Labour leader Ivana Bacik had urged the Government to take on board the concerns of the Women of Honour and set up a tribunal based on their terms of reference.

Earlier, the group said it was disappointed that the Government was going ahead with what it called a "flawed" inquiry into the allegations.

It said it believed the proposed terms of reference were far too narrow and would not address many of the issues that members had raised.

The Women of Honour are meeting Mr Martin today.

Retired army captain and Women of Honour member Diane Byrne said from the information the group had received appeared to show no real change to the terms of reference put forward and that was of "grave concern".

Speaking on RTÉ's Morning Ireland, she said there are two key aspects; the type of inquiry that goes forward - that it "absolutely has to be a tribunal with public accountability - and full transparency.

"Then the terms of reference need to be sufficient enough to encompass as many of the issues that we have highlighted so far," she added.

"But what seems to be coming forward is that it's looking at the kickoff incident, such as a discrimination or a sexual assault, and not a single-minded across-the-board mistreatment that victims have been subjected to in order to eliminate them as a problem."

Ms Byrne said that the Tánaiste is "still calling it a statutory inquiry" but there are differing opinions on the options for an investigation.

"There are two different options on the table at this point, one is a commission of inquiry and one is a tribunal of inquiry and the key difference to that is a tribunal will be held in public and a commission will be held in private.

"The key issue for all of the victims at this point is that everything that has happened and everything that they have been subjected to date has happened behind closed doors.

"There is no trust."

She said from what has been said by Mr Martin, it implied that a commission of inquiry had been decided upon, "because the discretion is with the judge".

"We're looking for the discretion to be part of a tribunal, where less discretion lies with the decision makers and there is more public accountability. It will be held in public. It will provide victims with more clear opportunities to understand what's going on in terms of having their legal representative automatically entitled to be there.

"Whereas with the commission, that stuff is down to discretion. Discretion, there's no place in this at this point for too much discretion … People don't have faith in a system at this point that has been based in secrecy and concealment.

"There is no trust and there is a lot of damage done and to get the faith of the people that are involved you need to assure them of the public nature now rather than say there's a discretionary aspect to it."

The Women of Honour leaving Government Buildings after a meeting with the Tánaiste in May

On protecting people's right to privacy, she said tribunals have a basis to protect anonymity.

"The opposite to that is that you remove people's right to waive that anonymity, which is what huge numbers of people are looking for. And that's the protection that people want.

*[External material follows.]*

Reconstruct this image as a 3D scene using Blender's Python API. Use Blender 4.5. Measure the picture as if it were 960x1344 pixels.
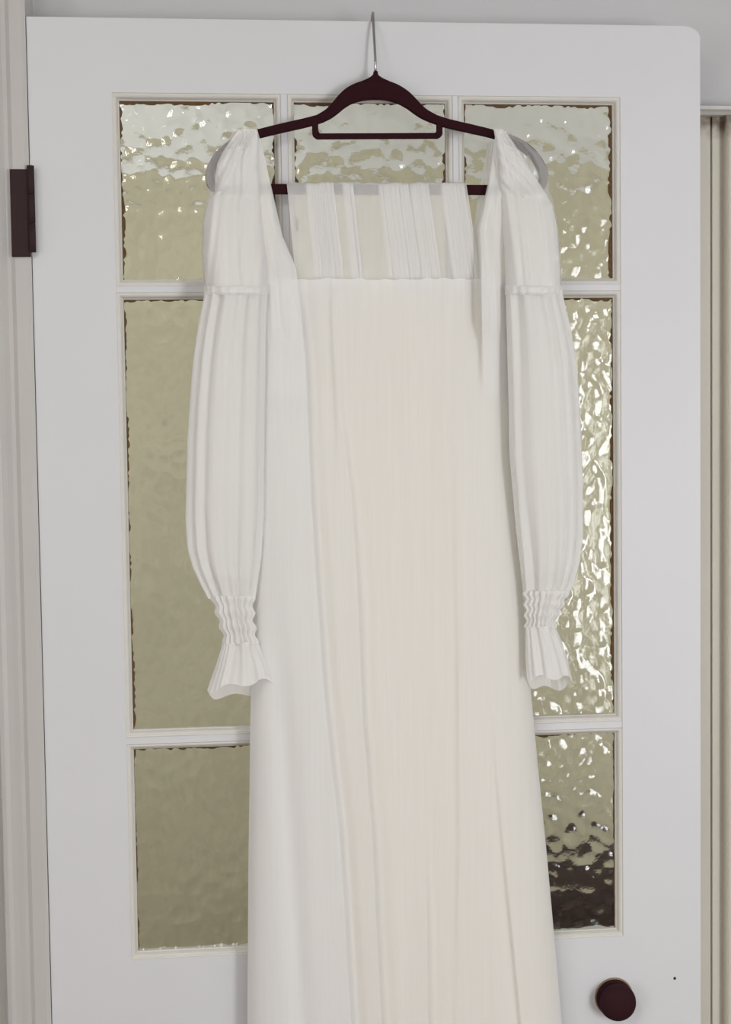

"If people who choose to waive their anonymity can, there is a public protection there because they can be named and any damage that happens to them or their careers after that point can be linked. There can be a correlation back. We've seen that ourselves, whereas if it's behind closed doors to protect small aspects of anonymity that can be still protected through a tribunal, then you are taking the rights of so many others away."

Ms Byrne said that it is going to be "very, very difficult" for the inquiry to be completed in two years, as has been imposed.

"One of the key issues is, we have to do a full review. It has to be a really, really detailed investigation or you're not going to get the answers that may take longer than two years. There are huge, huge numbers of victims there."

She added that there are garda inquiries mixed in with the Women of Honour group and has asked that garda aspects up to this point be incorporated in a tribunal "for the simple fact that there are large numbers of people who have gone to the gardaí up to this point and we need to understand what has happened in those incidents.

"There have been indications that people didn't automatically go to the guards, but we also have reports of people who did, and they are just more questions that need to be answered."